How the 3D cow illustration was made

There are lots of steps involved in using 3D software to make an illustration and plenty of really good information about the subject already published, in books, magazines and online. So I won’t try to explain everything here. Instead I’ll show you the basic stages.

3d cow

First thing is to model the cow. 3D artists talk about how easy 3D software is to use, and once you’ve learned how to use it, it’s true that you’re able to work quickly. But it’s not so easy to learn! I use Cinema 4D because when I bought it, it seemed to have the easiest learning curve among the various packages, but if you want to do this kind of stuff, expect to put in lots and lots of hours.

Cow head model

Whenever I model an animal I always start with the head. Here’s the first stage of the cow model.

Cow model seen in perspective Cow model seen from the side Cow model seen from the top Cow model seen from the front

The software lets you view the model from all different angles while you work. The pictures here show the finished cow. Those 4-sided tile shapes that make up the cow shape are called ‘polygons’ and the structure made up of all those polygons is called the ‘mesh’.

Cow skin rug

When it came time to put spots onto the cow I didn’t try to simulate a cow texture. Instead, I took a photo of a cow skin rug. This resulted in a pattern much more realistic than anything I could make up.

Cow skin rug

This picture shows a flattened version of my cow mesh with the cow rug spread over it. That allowed me to line up the spots with the cow’s geometry. I used software called BodyPaint to map the texture onto the mesh. It lets me see the flattened surface of the cow in the same way as a map of the world lets us see a flattened surface of the globe. That’s why 3D artists call this process ‘mapping’.

You’ll see I’ve made a few changes to the cow skin and also painted in some of my own colours so things like the cow’s lips are the right colour.

Cow model with its texture applied

I’m satisfied with how the texture wraps around the cow now. I haven’t bothered modelling the hooves because I planned to have them mostly hidden by some long grass.

Cow surrounded by other elements

Here’s where I put the cow into a landscape. I couldn’t resist the classic idea of rolling green hills. I used the same Cinema 4D software which I’d used for the cow to make the hills, the fence and the foreground grass.

I modelled a wheat plant and flowers, which I duplicated lots of times around the cow.
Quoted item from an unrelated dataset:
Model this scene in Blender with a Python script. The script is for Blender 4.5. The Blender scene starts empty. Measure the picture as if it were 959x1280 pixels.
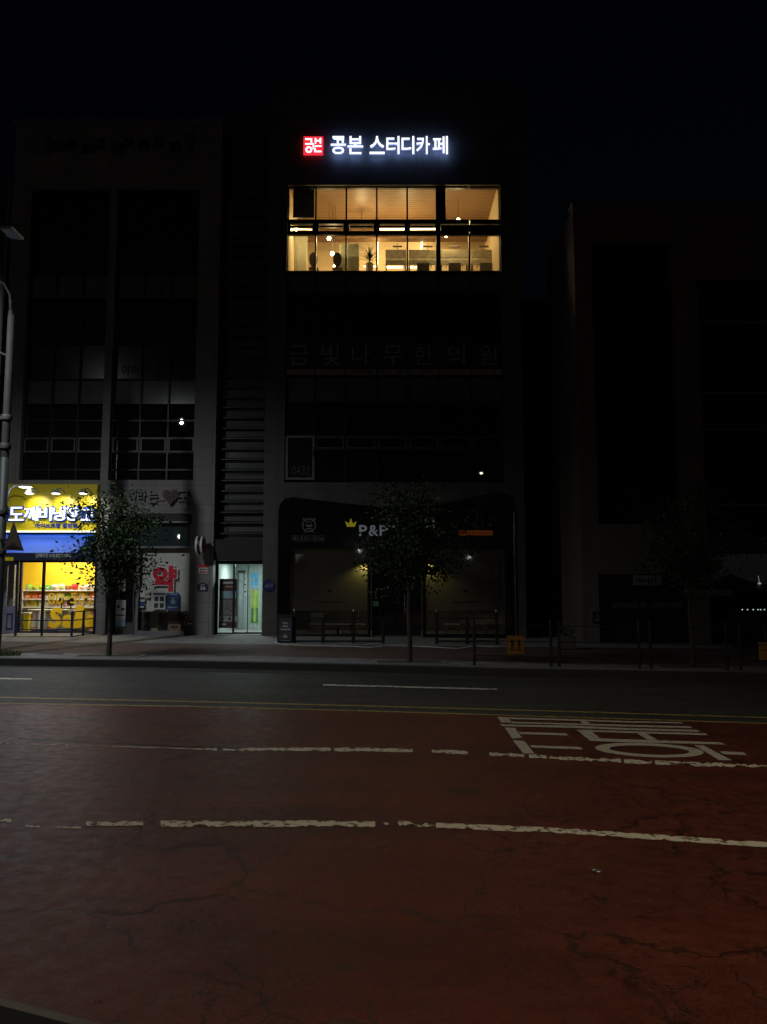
import bpy, math, random
from mathutils import Vector
C = bpy.context.scene
COL = C.collection
R = math.radians
random.seed(7)

# ------------------------------------------------------------------ camera, sky, moon, exposure
HC, PITCH, FPX = 1.75, R(5.5), 961.0
cam = bpy.data.cameras.new('camera'); camo = bpy.data.objects.new('camera', cam); COL.objects.link(camo)
cam.sensor_fit = 'VERTICAL'; cam.sensor_height = 24; cam.lens = 24 * FPX / 1280
cam.clip_start = .05; cam.clip_end = 2000
camo.location = (0, 0, HC); camo.rotation_euler = (R(90) + PITCH, 0, 0)
C.camera = camo
world = bpy.data.worlds.new('World'); C.world = world; world.use_nodes = True
nt = world.node_tree
bg = nt.nodes['Background']
sky = nt.nodes.new('ShaderNodeTexSky'); sky.sky_type = 'NISHITA'; sky.sun_disc = False
sky.sun_elevation = R(14); sky.sun_rotation = R(200)
hs = nt.nodes.new('ShaderNodeMixRGB'); hs.blend_type = 'MULTIPLY'; hs.inputs[0].default_value = 1
hs.inputs[2].default_value = (.8, .82, 1, 1)
nt.links.new(sky.outputs[0], hs.inputs[1]); nt.links.new(hs.outputs[0], bg.inputs[0])
bg.inputs[1].default_value = .00036
sun = bpy.data.lights.new('moon', 'SUN'); sun.energy = .0015; sun.angle = R(.5); sun.color = (1, .96, .9)
suno = bpy.data.objects.new('moon', sun); COL.objects.link(suno); suno.rotation_euler = (R(76), 0, R(-20)); suno.location = (0, -20, 40)
C.view_settings.view_transform = 'Standard'; C.view_settings.look = 'None'
C.view_settings.exposure = 0; C.view_settings.gamma = 1; C.view_settings.use_curve_mapping = False
C.render.engine = 'CYCLES'
C.cycles.use_denoising = True
C.cycles.max_bounces = 6; C.cycles.transparent_max_bounces = 12
C.cycles.sample_clamp_indirect = 2; C.cycles.caustics_reflective = False; C.cycles.caustics_refractive = False

# ------------------------------------------------------------------ picture pixel -> place
cp, sp = math.cos(PITCH), math.sin(PITCH)
def ray(px, py):
    u = (px - 479.5) / FPX; v = (640 - py) / FPX
    return u, cp - v * sp, sp + v * cp
def P(px, py, Y):
    u, y, z = ray(px, py); t = Y / y
    return u * t, HC + z * t
def PX(px, py, Y): return P(px, py, Y)[0]
def PZ(py, Y): return P(479.5, py, Y)[1]
def gz(x): return -.01 * x
def G(px, py, off=0.0):
    u, y, z = ray(px, py)
    t = (off - HC) / (z + .01 * u)
    return (u * t, y * t, HC + z * t)
def RECT(x0, y0, x1, y1, Y):
    m = (y0 + y1) / 2
    return PX(x0, m, Y), PX(x1, m, Y), PZ(y1, Y), PZ(y0, Y)      # X0,X1,Z0,Z1

# ------------------------------------------------------------------ materials
MATS = {}
def node_mat(name):
    m = bpy.data.materials.new(name); m.use_nodes = True
    MATS[name] = m
    return m, m.node_tree, m.node_tree.nodes['Principled BSDF']
def coords(t, scale=(1, 1, 1)):
    tc = t.nodes.new('ShaderNodeTexCoord'); mp = t.nodes.new('ShaderNodeMapping')
    mp.inputs['Scale'].default_value = scale
    g = t.nodes.new('ShaderNodeNewGeometry')
    t.links.new(g.outputs['Position'], mp.inputs['Vector'])
    return mp.outputs['Vector']
def noise(t, vec, scale, detail=4, rough=.6):
    n = t.nodes.new('ShaderNodeTexNoise'); n.inputs['Scale'].default_value = scale
    n.inputs['Detail'].default_value = detail; n.inputs['Roughness'].default_value = rough
    t.links.new(vec, n.inputs['Vector']); return n
def ramp(t, fac, stops):
    r = t.nodes.new('ShaderNodeValToRGB'); e = r.color_ramp.elements
    while len(e) < len(stops): e.new(.5)
    for i, (p, c) in enumerate(stops):
        e[i].position = p; e[i].color = (*c, 1) if len(c) == 3 else c
    t.links.new(fac, r.inputs[0]); return r.outputs[0]
def mix(t, a, b, fac, mode='MIX'):
    m = t.nodes.new('ShaderNodeMixRGB'); m.blend_type = mode
    for i, v in ((1, a), (2, b), (0, fac)):
        if isinstance(v, (int, float)): m.inputs[i].default_value = v
        elif isinstance(v, tuple): m.inputs[i].default_value = (*v, 1)
        else: t.links.new(v, m.inputs[i])
    return m.outputs[0]
def math_n(t, op, a, b=0.0):
    m = t.nodes.new('ShaderNodeMath'); m.operation = op
    for i, v in ((0, a), (1, b)):
        if isinstance(v, (int, float)): m.inputs[i].default_value = v
        else: t.links.new(v, m.inputs[i])
    return m.outputs[0]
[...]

If you rotate them a bit each time you use them, it tricks the eye into seeing them as all being different.

screen preview of the full scene

I’ve finished the job of putting materials onto everything and am ready to get the computer to ‘render’ the scene. It looks a little bit strange because I’m only showing it the way I see it when I work on it with the computer. But rendering will change all that.

During the rendering process the computer does all the hard work. It makes an assessment of every part of the scene I’ve assembled and draws up the final image, pixel by pixel. During rendering the computer makes decisions based on the modelling, texturing, lighting and any other effects going on in the scene. It can take a long time.

How much time, depends on a whole lot of things, like for example, how fast your computer is, how many objects are in the scene, how complex those objects are, how many lights are used in the scene, and how big you want the final image to be. To render this image big enough for, say, a half-page magazine illustration would take about 10 hours on an old computer or about an hour on a new one.

cow's head

Here’s a close-up view of the finished illustration after it had finished rendering. I’ve opened the rendered file in Photoshop and painted a bit of fuzzy hair around the top of its head and ears, but the 3D software did everything else in the scene.